I tried to find a way to love you, winter. I even went sledding. But the ice chunks that flew into my eyes the whole way down made it harder for me to stay positive. I don't think I like being cold and wet- there's just no way around it.

Does anyone really like winter though? I have never heard anyone say, boy I just love wintertime. Sure it's pretty. But if that's all you like about it you can google image wintertime and be just as happy. Just sayin.

Monday, January 4, 2010

Shopping adventures

I have always wanted a particular style of moccosin like shoes that are broth comfortable yet business casual. I finally found said shoes but alas they were $4.99 with a hole in the front. Alhough they were not beyond what I am willing to fix.. It did go beyond what I am willing to pay for and fix. So I bargained with the cashier and she had a word with her manager and .... Rightly so.... I got the shoes for just $1.00. I am the only one I know who would be so excited about such a bargain.

This also reminded me of the time I bargained my way down at the Florence leather market from 200 euros to 60. Huge. Needless to say the man pretty much hated me by the end of
that bargain because I was quite literally taking this money from his very own pocket. The woman from the shoe
phenomonon rang me up with a smile because we both knew the
money was coming out of the pocket of some wealhy chain store owner. God bless
Corporate america. They don't try to convince me that I'm getting a good deal when I'm not.... they apolzogize and knock off 5 bucks.

Sunday, January 3, 2010

And that is how it's done

How to kick over a snowman

Saturday, January 2, 2010

So this is the new year? Well I have no resolution.

Hello 2010.

I think I have one New Year's Resolution. And that is to write on my blog every single day. Yes, I know only my immediate family members really read it at this point and I am okay with that. And besides... has anyone really ever started a blog...for other people? Post Secret claims to have done this and for a very noble cause I might add...(suicide prevention). But otherwise a blog is really for you, right?

I realized the other day that I used to journal every single night before bed and then I suddenly stopped. I always used to do it because I hoped that my children one day would read it and feel like they could relate to some strange part of growing up that me, in my adulthood, would have long forgotten about. I realized that it was more fun for me to journal to other people- recalling that I would have fun writing my friends and family long letters. I think that blogging can be a nice updated, public, form of what I once enjoyed.
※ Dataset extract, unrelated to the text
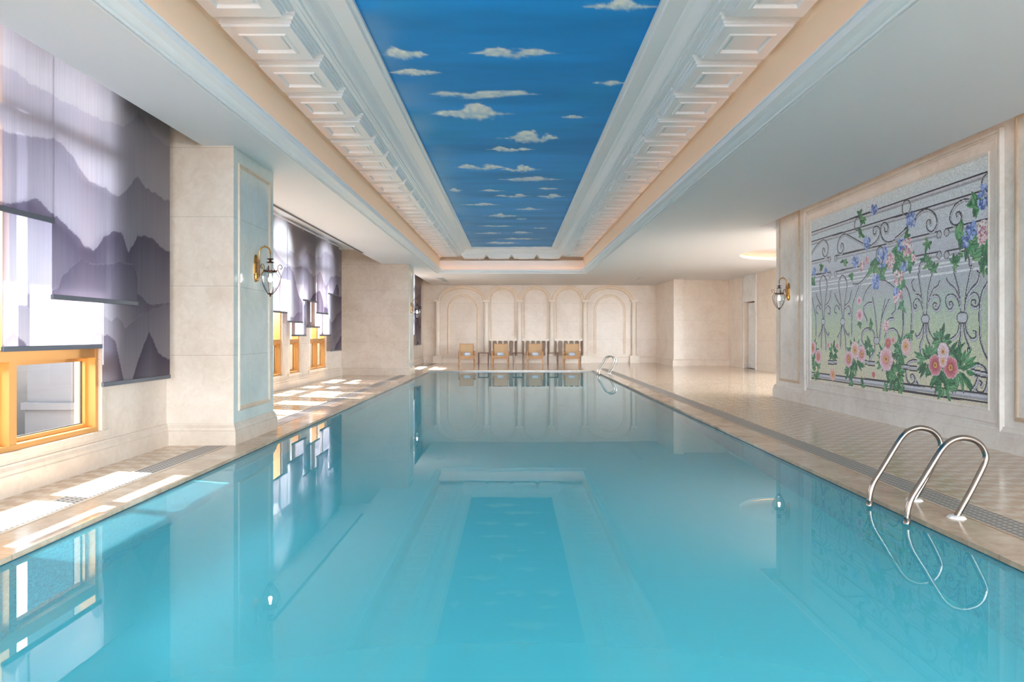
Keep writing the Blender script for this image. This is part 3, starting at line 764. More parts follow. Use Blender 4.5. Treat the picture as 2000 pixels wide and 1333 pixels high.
# ------------------------------------------------------------------ mosaic wall stonework and mosaic
MY0, MY1, MZ0, MZ1 = 7.82, 12.44, .46, 3.36
fr_prof = [(0, 0), (0, .012), (.018, .026), (.03, .030), (.04, .018), (.06, .018), (.13, .022), (.15, .034), (.165, .034), (.18, .020), (.20, .020), (.205, .042), (.225, .052), (.245, .052), (.25, 0)]
prof = fr_prof
struct(ring_yz('trim_4', MY0, MY1, MZ0, MZ1 - .01, prof, M_FRAMESTONE))
thin = [(0, 0), (0, .014), (.012, .02), (.03, .02), (.036, .008), (.05, .008), (.055, 0)]
struct(ring_yz('trim_5', 13.02, 13.92, .40, 3.62, thin, M_TANSTONE))
for a, b in ((3.0, 7.36), (-1.6, 2.8)): struct(ring_yz('trim_6', a, b, .40, 3.62, thin, M_TANSTONE))
cz = MB(); cz.sweep([(XR, YB, 3.66), (XR, 14.1, 3.66)], [(0, .0), (0, .06), (-.04, .09), (-.1, .12), (-.1, 0)], (-1, 0, 0))
struct(cz.build('trim_7', M_FRAMESTONE))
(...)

I watched Julie and Julia last night and I liked the idea of coming up with some sort of blogging commitment... but what would it be? I can't do cooking because it has been done. It has been suggested that I start a "Poop Secrets" blog. But I would need to get people to send it in. So on that note... If you have a hilarious/humiliating poop story... please submit it to ekz5000@psu.edu!! Also know you are forfeiting any rights to the presentation of your poop secret... but not your identity. Ready..GO.

Tune in tomorrow for a video demonstration of "How to Knock over a Snowman"- a video never before seen by the public.

Happy 2010.

Wednesday, December 16, 2009

The Next Journey

I have never been anything other than a student. So I don't really know what I am going to do when I don't get ahead by studying every night. How does one become successful at a career? Or at life? I have never really had to worry about it until now.

I guess the first step would be to buy a good pair of business casual shoes. I'd like to say that shoes are the cause of, and solution to, all of my life's problems. And just as with life, it's hard to pick the problems (shoes that look good but hurt your feet) from the solutions (shoes that look good and are comfortable) sometimes.

But yeah shoes are the way to go.

I am really nervous excited to start my internship. What if I am really bad at what I've devoted the last 3.5 years of school to be able to do? What if I don't really want to help anyone or do anything creative after all.. what if I am just lazy by nature and I don't know it yet. Well I could go on like this for a while but I don't think I will.

I guess all I can do is baaaLEEEVVVV! I think I can only go up from here.